Il mix di asset che un brand può mettere in campo per attirare l’attenzione di un mercato di frontiera è senza dubbio costituito da innovazione+investimenti per accrescere l’awareness+investimenti in accessibilità del messaggio (questi ultimi, che vadano a concretizzarsi nella semplificazione del linguaggio, nella creazione di canali di confronto tra pari, o in altre iniziative finalizzate a permettere il messaggio di raggiungere i destinatari, risultano indispensabili).

Mercati dove il consenso popolare prende strade inaspettate, e l’entusiasmo per quelle novità che evolvono gli stili di vita e consumo dicono l’ultima parola (costringendo anche i decision makers e il legislatore a porsi degli interrogativi e ad adeguare le politiche economiche) accolgono bene i progressi tecnologici e premiano i brand che introducono le novità in modo tempestivo, che dimostrano versatilità e doti di resistenza e adattamento.

L’innovazione in ambito tecnologico, poi, è un fattore desiderato anche in aree dove l’arretratezza culturale e il radicamento di tradizioni antiche sfida i secoli che passano. La comunicazione, in questo caso, non fa sempre perno sulla pretesa di scardinare ed evolvere valori esistenti radicati, bensí l’assetto di valori esistenti e la portata valoriale introdotta da una novità (ad esempio tecnologica) si limitano ad affiancarsi e a convivere, rafforzando in alcuni casi grandi contraddizioni culturali.

Cercare di aver successo su un mercato poco stabile può infatti configurarsi come un’esperienza arricchente, ma anche scottante per l’impresa singola che, senza troppa strategia, tenta l’approccio

Nulla di nuovo sotto il sole: la contraddizione culturale originata dalle logiche economiche e commerciali è una realtà in migliaia di aree del mondo dove i valori della modernità non rinunciano ad affermare la propria eco, senza la pretesa di rimpiazzare valori e tradizioni, ma ponendosi come un’opportunità.

Una grande spinta al processo di affermazione e adozione di una novità da parte di un mercato di frontiera lo dà anche la tendenza di questi mercati ad aderire agli stili di vita e consumo dominanti nei mercati più stabili, prosperi e sviluppati, e alle dinamiche economiche degli stessi, ai quali gli attori dei territori di frontiera spesso guardano con curiosità o si ispirano.

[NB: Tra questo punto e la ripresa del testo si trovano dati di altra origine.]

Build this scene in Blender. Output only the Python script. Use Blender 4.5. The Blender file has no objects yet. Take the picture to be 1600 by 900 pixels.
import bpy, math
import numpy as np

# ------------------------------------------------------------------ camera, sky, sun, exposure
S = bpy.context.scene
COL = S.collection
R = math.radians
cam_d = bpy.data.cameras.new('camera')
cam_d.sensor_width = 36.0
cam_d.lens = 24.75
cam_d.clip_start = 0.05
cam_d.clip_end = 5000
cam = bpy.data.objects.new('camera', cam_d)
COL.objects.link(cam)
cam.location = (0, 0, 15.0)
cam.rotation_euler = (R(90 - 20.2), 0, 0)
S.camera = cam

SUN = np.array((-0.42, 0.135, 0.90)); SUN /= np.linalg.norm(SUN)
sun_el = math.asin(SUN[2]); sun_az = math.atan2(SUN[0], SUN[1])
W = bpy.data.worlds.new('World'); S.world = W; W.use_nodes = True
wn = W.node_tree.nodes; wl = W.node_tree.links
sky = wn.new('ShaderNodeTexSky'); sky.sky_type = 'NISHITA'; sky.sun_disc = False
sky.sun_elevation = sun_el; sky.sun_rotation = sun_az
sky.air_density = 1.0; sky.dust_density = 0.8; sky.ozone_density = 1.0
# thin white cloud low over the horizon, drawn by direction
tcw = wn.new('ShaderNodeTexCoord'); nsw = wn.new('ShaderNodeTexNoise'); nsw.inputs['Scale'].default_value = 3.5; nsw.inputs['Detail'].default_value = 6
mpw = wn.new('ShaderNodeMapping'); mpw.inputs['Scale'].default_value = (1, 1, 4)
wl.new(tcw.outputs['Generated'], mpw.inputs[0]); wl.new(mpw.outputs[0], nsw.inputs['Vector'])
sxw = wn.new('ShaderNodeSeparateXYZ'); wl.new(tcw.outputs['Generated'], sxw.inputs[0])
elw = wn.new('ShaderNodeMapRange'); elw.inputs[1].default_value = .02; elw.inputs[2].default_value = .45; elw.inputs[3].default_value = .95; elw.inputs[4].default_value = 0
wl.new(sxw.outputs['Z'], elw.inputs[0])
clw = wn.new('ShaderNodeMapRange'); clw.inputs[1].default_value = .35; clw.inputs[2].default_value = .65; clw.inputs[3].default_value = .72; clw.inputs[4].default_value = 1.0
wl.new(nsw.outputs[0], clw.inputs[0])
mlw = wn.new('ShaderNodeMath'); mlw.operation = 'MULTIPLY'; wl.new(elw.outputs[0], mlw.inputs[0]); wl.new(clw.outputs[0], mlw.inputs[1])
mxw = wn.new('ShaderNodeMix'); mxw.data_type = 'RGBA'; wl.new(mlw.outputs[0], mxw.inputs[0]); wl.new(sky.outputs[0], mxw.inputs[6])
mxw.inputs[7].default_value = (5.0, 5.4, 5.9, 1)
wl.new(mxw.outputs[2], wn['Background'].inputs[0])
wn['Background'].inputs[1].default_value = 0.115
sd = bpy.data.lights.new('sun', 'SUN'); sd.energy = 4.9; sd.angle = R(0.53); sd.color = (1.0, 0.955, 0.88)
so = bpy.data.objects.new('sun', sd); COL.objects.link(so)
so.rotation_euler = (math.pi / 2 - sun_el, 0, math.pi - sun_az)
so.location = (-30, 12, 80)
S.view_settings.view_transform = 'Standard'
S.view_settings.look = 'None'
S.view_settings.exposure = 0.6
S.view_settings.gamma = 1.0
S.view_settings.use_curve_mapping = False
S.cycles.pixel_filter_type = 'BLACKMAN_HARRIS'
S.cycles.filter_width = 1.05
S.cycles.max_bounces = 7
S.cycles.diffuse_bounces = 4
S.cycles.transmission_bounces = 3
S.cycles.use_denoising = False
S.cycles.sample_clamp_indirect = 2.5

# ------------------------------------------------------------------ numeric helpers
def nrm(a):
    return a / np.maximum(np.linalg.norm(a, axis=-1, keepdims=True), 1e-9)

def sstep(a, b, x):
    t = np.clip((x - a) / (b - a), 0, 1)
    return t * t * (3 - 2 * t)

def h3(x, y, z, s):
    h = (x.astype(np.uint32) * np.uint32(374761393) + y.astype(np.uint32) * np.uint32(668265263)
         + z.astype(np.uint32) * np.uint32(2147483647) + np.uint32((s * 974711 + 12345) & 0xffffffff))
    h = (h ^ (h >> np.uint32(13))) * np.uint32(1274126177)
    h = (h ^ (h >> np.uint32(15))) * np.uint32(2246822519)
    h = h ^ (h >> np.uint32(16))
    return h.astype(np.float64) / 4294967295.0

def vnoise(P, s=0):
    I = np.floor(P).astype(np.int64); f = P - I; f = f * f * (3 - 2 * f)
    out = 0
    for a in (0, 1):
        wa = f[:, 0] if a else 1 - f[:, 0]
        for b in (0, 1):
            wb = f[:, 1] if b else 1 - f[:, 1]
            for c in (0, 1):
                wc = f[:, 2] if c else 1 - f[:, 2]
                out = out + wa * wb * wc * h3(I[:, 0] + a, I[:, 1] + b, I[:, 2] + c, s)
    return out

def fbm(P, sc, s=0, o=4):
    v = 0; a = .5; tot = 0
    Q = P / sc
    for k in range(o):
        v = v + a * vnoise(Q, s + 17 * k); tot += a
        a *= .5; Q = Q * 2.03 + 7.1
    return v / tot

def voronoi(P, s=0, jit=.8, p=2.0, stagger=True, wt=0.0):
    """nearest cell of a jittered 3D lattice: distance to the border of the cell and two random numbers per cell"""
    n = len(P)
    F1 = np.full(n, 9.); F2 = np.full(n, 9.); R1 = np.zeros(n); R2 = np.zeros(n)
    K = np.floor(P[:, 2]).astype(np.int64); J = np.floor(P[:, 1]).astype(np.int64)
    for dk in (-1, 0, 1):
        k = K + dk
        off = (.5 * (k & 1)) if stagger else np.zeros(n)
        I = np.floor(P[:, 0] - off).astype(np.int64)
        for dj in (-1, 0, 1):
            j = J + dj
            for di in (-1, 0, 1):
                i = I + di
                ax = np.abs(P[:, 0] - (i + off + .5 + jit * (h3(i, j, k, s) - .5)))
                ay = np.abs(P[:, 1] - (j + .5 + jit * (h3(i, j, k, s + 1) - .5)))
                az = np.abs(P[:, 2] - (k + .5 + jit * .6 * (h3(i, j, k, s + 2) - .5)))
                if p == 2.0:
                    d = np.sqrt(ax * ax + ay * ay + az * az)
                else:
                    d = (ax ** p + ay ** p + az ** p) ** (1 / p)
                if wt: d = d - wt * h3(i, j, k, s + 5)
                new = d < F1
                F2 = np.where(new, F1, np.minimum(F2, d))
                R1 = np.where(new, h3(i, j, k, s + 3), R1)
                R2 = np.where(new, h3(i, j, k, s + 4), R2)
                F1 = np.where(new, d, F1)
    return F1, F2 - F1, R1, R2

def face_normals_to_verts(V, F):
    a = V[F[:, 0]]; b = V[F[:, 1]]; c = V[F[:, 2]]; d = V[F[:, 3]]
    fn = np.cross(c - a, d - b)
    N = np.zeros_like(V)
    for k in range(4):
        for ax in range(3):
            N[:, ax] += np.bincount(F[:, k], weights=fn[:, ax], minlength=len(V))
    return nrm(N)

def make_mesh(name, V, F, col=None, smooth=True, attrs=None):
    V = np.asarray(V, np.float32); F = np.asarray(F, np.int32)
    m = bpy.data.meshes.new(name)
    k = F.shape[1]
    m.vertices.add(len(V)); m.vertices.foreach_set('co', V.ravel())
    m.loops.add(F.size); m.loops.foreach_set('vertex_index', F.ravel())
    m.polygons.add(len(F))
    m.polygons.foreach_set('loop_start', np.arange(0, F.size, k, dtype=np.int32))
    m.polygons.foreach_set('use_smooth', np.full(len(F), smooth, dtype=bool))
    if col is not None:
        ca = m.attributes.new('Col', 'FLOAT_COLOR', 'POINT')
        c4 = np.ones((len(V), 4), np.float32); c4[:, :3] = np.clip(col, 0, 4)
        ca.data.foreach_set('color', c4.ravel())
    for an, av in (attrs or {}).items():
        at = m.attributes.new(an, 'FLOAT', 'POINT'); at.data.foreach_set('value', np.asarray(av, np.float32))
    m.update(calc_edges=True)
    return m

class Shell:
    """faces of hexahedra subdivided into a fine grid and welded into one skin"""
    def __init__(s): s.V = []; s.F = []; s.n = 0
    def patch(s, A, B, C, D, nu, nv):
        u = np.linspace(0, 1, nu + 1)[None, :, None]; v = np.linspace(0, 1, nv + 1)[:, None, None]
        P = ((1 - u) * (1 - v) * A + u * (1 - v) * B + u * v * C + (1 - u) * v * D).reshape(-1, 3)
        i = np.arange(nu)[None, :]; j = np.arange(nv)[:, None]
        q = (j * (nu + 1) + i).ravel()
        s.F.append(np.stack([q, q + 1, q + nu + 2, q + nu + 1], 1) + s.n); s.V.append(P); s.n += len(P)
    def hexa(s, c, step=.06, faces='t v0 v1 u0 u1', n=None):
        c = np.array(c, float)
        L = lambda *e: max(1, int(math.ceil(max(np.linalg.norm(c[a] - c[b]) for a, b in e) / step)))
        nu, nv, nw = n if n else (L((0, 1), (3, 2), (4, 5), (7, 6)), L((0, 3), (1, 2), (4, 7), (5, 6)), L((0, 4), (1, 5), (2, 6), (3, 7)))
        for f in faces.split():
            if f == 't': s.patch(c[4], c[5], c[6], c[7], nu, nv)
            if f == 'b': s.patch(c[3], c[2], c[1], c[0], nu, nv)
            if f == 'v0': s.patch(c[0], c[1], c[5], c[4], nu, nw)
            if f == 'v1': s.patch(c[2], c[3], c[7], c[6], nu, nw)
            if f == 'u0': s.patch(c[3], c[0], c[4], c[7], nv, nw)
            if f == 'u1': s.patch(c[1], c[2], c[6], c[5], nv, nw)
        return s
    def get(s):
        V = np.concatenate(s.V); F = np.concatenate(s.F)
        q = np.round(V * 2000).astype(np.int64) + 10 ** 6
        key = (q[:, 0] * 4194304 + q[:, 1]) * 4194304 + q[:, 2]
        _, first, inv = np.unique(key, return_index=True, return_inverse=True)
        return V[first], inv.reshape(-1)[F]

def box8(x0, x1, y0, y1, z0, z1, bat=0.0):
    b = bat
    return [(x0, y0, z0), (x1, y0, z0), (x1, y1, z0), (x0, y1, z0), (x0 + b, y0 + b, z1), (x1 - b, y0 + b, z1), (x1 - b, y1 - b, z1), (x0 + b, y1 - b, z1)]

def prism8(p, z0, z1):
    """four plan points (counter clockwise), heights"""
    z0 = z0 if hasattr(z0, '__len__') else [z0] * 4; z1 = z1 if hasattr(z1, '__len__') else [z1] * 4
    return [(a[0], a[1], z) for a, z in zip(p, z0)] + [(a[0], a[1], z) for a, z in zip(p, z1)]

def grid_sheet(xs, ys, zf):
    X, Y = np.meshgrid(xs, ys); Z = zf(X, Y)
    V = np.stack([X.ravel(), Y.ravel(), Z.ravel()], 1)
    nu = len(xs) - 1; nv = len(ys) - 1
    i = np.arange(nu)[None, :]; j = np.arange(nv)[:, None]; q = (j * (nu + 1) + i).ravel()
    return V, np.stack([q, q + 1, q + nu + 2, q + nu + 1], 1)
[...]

L’ideologia capitalista e le sue concretizzazioni in ogni aspetto della vita quotidiana, l’accessibilità di denaro e semplicità delle transazioni (introdotte anch’esse dall’innovazione tecnologica), la disponibilità di beni materiali che prescinde dal senso di proprietà, la centralità dell’esperienza nelle scelte di consumo,la disintermediazione in ogni campo, il ritorno ad una cultura dei consumi “slow”, la tendenza ad investire in “valori potenziali”, che non si sono ancora concretizzati e infine, a livello sociale, l’affermazione, a diverse velocità e con diverse configurazioni, di libertà e valori civili, incidono sul processo di adozione di beni e servizi e sull’adozione di abitudini che, nel tempo, danno vita a nuovi bisogni.

Lato strategie d’impresa, conoscere il potenziale di un progetto creato ad hoc per mercati che a prima vista ci sembrano poco stabili è un elemento fondamentale per chi ne approccia uno: cercare di aver successo su un mercato poco stabile può infatti configurarsi come un’esperienza arricchente, ma anche scottante per l’impresa singola che, senza troppa strategia, tenta l’approccio.